EXERCISE REQUIREMENTS: Read the data and repeat it in full, exactly.

━━ MATERIAL

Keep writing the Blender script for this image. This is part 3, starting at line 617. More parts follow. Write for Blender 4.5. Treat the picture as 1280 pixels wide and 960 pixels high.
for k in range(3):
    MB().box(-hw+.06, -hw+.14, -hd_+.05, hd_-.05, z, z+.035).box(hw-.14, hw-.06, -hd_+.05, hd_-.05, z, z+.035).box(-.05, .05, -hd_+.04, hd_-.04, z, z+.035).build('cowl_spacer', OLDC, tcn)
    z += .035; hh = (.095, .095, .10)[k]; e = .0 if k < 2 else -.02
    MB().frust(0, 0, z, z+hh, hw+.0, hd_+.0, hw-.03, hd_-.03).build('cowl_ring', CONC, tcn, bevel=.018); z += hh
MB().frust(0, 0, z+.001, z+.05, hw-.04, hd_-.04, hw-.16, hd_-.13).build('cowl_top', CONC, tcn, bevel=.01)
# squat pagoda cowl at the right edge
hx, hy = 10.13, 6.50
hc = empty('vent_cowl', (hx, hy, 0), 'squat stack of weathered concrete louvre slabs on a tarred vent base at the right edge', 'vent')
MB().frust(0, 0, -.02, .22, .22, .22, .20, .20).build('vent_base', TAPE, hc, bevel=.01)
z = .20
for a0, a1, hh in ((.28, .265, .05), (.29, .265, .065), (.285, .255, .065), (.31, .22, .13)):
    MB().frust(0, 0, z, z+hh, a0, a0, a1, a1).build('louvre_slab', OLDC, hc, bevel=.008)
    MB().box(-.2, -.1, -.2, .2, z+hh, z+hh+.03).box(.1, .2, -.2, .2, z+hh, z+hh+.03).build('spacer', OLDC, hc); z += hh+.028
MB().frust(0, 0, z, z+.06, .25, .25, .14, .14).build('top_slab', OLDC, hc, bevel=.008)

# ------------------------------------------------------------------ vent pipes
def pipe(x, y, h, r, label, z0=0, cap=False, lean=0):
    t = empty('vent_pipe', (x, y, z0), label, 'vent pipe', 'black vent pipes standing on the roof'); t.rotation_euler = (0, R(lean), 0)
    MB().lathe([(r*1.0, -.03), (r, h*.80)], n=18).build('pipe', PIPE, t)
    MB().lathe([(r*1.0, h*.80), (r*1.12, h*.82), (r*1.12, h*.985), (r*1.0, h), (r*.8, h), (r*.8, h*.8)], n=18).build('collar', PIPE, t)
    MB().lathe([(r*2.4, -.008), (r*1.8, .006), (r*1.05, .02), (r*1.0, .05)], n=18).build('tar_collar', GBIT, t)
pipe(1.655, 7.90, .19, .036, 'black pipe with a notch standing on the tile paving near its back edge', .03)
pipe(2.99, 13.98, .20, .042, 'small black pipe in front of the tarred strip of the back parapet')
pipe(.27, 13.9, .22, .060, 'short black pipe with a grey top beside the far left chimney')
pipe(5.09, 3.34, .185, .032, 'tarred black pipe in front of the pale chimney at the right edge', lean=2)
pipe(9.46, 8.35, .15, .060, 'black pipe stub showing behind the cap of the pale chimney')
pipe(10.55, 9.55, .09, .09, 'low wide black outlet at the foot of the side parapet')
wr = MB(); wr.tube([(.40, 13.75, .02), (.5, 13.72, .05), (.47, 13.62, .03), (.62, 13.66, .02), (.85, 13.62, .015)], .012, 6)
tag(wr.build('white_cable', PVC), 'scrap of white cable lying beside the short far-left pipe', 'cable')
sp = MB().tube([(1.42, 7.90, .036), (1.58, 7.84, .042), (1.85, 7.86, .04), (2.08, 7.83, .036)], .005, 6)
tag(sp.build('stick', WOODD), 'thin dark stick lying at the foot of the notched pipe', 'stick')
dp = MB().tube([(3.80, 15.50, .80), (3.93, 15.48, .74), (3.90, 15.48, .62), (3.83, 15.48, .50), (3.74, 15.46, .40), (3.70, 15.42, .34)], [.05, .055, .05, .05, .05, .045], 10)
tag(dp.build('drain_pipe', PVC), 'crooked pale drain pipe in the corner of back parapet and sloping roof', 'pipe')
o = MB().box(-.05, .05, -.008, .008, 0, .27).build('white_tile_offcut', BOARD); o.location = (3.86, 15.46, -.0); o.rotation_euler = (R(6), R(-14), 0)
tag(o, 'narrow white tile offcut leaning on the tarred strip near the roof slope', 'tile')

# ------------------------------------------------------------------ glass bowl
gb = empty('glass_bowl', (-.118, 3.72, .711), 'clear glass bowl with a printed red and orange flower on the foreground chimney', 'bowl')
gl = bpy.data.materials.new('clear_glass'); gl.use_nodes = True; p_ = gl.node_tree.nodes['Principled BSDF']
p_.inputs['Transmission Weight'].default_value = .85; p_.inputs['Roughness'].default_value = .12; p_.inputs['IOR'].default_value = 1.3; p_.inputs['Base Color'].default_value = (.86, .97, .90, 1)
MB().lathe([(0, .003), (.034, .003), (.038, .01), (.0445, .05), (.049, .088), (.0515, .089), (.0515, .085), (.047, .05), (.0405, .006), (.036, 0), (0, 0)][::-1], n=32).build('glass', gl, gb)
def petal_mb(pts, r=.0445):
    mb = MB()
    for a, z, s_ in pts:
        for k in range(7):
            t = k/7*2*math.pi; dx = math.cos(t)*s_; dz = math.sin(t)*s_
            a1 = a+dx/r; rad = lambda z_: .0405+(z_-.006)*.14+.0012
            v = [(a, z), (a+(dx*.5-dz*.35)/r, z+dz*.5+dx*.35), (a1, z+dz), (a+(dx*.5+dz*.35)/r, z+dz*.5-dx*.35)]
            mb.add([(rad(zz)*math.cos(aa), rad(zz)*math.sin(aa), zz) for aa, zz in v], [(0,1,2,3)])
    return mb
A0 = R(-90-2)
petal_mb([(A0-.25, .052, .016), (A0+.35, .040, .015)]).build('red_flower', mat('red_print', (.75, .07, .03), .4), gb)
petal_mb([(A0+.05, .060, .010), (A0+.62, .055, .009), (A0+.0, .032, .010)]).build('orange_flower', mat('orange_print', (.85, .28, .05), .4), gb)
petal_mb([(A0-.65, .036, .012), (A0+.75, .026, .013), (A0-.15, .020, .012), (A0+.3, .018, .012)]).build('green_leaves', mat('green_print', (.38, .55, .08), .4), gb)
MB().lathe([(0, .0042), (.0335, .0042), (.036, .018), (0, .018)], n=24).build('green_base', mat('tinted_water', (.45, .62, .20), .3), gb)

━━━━

PROBLEM SOLUTION:
Keep writing the Blender script for this image. This is part 3, starting at line 617. More parts follow. Write for Blender 4.5. Treat the picture as 1280 pixels wide and 960 pixels high.
for k in range(3):
    MB().box(-hw+.06, -hw+.14, -hd_+.05, hd_-.05, z, z+.035).box(hw-.14, hw-.06, -hd_+.05, hd_-.05, z, z+.035).box(-.05, .05, -hd_+.04, hd_-.04, z, z+.035).build('cowl_spacer', OLDC, tcn)
    z += .035; hh = (.095, .095, .10)[k]; e = .0 if k < 2 else -.02
    MB().frust(0, 0, z, z+hh, hw+.0, hd_+.0, hw-.03, hd_-.03).build('cowl_ring', CONC, tcn, bevel=.018); z += hh
MB().frust(0, 0, z+.001, z+.05, hw-.04, hd_-.04, hw-.16, hd_-.13).build('cowl_top', CONC, tcn, bevel=.01)
# squat pagoda cowl at the right edge
hx, hy = 10.13, 6.50
hc = empty('vent_cowl', (hx, hy, 0), 'squat stack of weathered concrete louvre slabs on a tarred vent base at the right edge', 'vent')
MB().frust(0, 0, -.02, .22, .22, .22, .20, .20).build('vent_base', TAPE, hc, bevel=.01)
z = .20
for a0, a1, hh in ((.28, .265, .05), (.29, .265, .065), (.285, .255, .065), (.31, .22, .13)):
    MB().frust(0, 0, z, z+hh, a0, a0, a1, a1).build('louvre_slab', OLDC, hc, bevel=.008)
    MB().box(-.2, -.1, -.2, .2, z+hh, z+hh+.03).box(.1, .2, -.2, .2, z+hh, z+hh+.03).build('spacer', OLDC, hc); z += hh+.028
MB().frust(0, 0, z, z+.06, .25, .25, .14, .14).build('top_slab', OLDC, hc, bevel=.008)

# ------------------------------------------------------------------ vent pipes
def pipe(x, y, h, r, label, z0=0, cap=False, lean=0):
    t = empty('vent_pipe', (x, y, z0), label, 'vent pipe', 'black vent pipes standing on the roof'); t.rotation_euler = (0, R(lean), 0)
    MB().lathe([(r*1.0, -.03), (r, h*.80)], n=18).build('pipe', PIPE, t)
    MB().lathe([(r*1.0, h*.80), (r*1.12, h*.82), (r*1.12, h*.985), (r*1.0, h), (r*.8, h), (r*.8, h*.8)], n=18).build('collar', PIPE, t)
    MB().lathe([(r*2.4, -.008), (r*1.8, .006), (r*1.05, .02), (r*1.0, .05)], n=18).build('tar_collar', GBIT, t)
pipe(1.655, 7.90, .19, .036, 'black pipe with a notch standing on the tile paving near its back edge', .03)
pipe(2.99, 13.98, .20, .042, 'small black pipe in front of the tarred strip of the back parapet')
pipe(.27, 13.9, .22, .060, 'short black pipe with a grey top beside the far left chimney')
pipe(5.09, 3.34, .185, .032, 'tarred black pipe in front of the pale chimney at the right edge', lean=2)
pipe(9.46, 8.35, .15, .060, 'black pipe stub showing behind the cap of the pale chimney')
pipe(10.55, 9.55, .09, .09, 'low wide black outlet at the foot of the side parapet')
wr = MB(); wr.tube([(.40, 13.75, .02), (.5, 13.72, .05), (.47, 13.62, .03), (.62, 13.66, .02), (.85, 13.62, .015)], .012, 6)
tag(wr.build('white_cable', PVC), 'scrap of white cable lying beside the short far-left pipe', 'cable')
sp = MB().tube([(1.42, 7.90, .036), (1.58, 7.84, .042), (1.85, 7.86, .04), (2.08, 7.83, .036)], .005, 6)
tag(sp.build('stick', WOODD), 'thin dark stick lying at the foot of the notched pipe', 'stick')
dp = MB().tube([(3.80, 15.50, .80), (3.93, 15.48, .74), (3.90, 15.48, .62), (3.83, 15.48, .50), (3.74, 15.46, .40), (3.70, 15.42, .34)], [.05, .055, .05, .05, .05, .045], 10)
tag(dp.build('drain_pipe', PVC), 'crooked pale drain pipe in the corner of back parapet and sloping roof', 'pipe')
o = MB().box(-.05, .05, -.008, .008, 0, .27).build('white_tile_offcut', BOARD); o.location = (3.86, 15.46, -.0); o.rotation_euler = (R(6), R(-14), 0)
tag(o, 'narrow white tile offcut leaning on the tarred strip near the roof slope', 'tile')

# ------------------------------------------------------------------ glass bowl
gb = empty('glass_bowl', (-.118, 3.72, .711), 'clear glass bowl with a printed red and orange flower on the foreground chimney', 'bowl')
gl = bpy.data.materials.new('clear_glass'); gl.use_nodes = True; p_ = gl.node_tree.nodes['Principled BSDF']
p_.inputs['Transmission Weight'].default_value = .85; p_.inputs['Roughness'].default_value = .12; p_.inputs['IOR'].default_value = 1.3; p_.inputs['Base Color'].default_value = (.86, .97, .90, 1)
MB().lathe([(0, .003), (.034, .003), (.038, .01), (.0445, .05), (.049, .088), (.0515, .089), (.0515, .085), (.047, .05), (.0405, .006), (.036, 0), (0, 0)][::-1], n=32).build('glass', gl, gb)
def petal_mb(pts, r=.0445):
    mb = MB()
    for a, z, s_ in pts:
        for k in range(7):
            t = k/7*2*math.pi; dx = math.cos(t)*s_; dz = math.sin(t)*s_
            a1 = a+dx/r; rad = lambda z_: .0405+(z_-.006)*.14+.0012
            v = [(a, z), (a+(dx*.5-dz*.35)/r, z+dz*.5+dx*.35), (a1, z+dz), (a+(dx*.5+dz*.35)/r, z+dz*.5-dx*.35)]
            mb.add([(rad(zz)*math.cos(aa), rad(zz)*math.sin(aa), zz) for aa, zz in v], [(0,1,2,3)])
    return mb
A0 = R(-90-2)
petal_mb([(A0-.25, .052, .016), (A0+.35, .040, .015)]).build('red_flower', mat('red_print', (.75, .07, .03), .4), gb)
petal_mb([(A0+.05, .060, .010), (A0+.62, .055, .009), (A0+.0, .032, .010)]).build('orange_flower', mat('orange_print', (.85, .28, .05), .4), gb)
petal_mb([(A0-.65, .036, .012), (A0+.75, .026, .013), (A0-.15, .020, .012), (A0+.3, .018, .012)]).build('green_leaves', mat('green_print', (.38, .55, .08), .4), gb)
MB().lathe([(0, .0042), (.0335, .0042), (.036, .018), (0, .018)], n=24).build('green_base', mat('tinted_water', (.45, .62, .20), .3), gb)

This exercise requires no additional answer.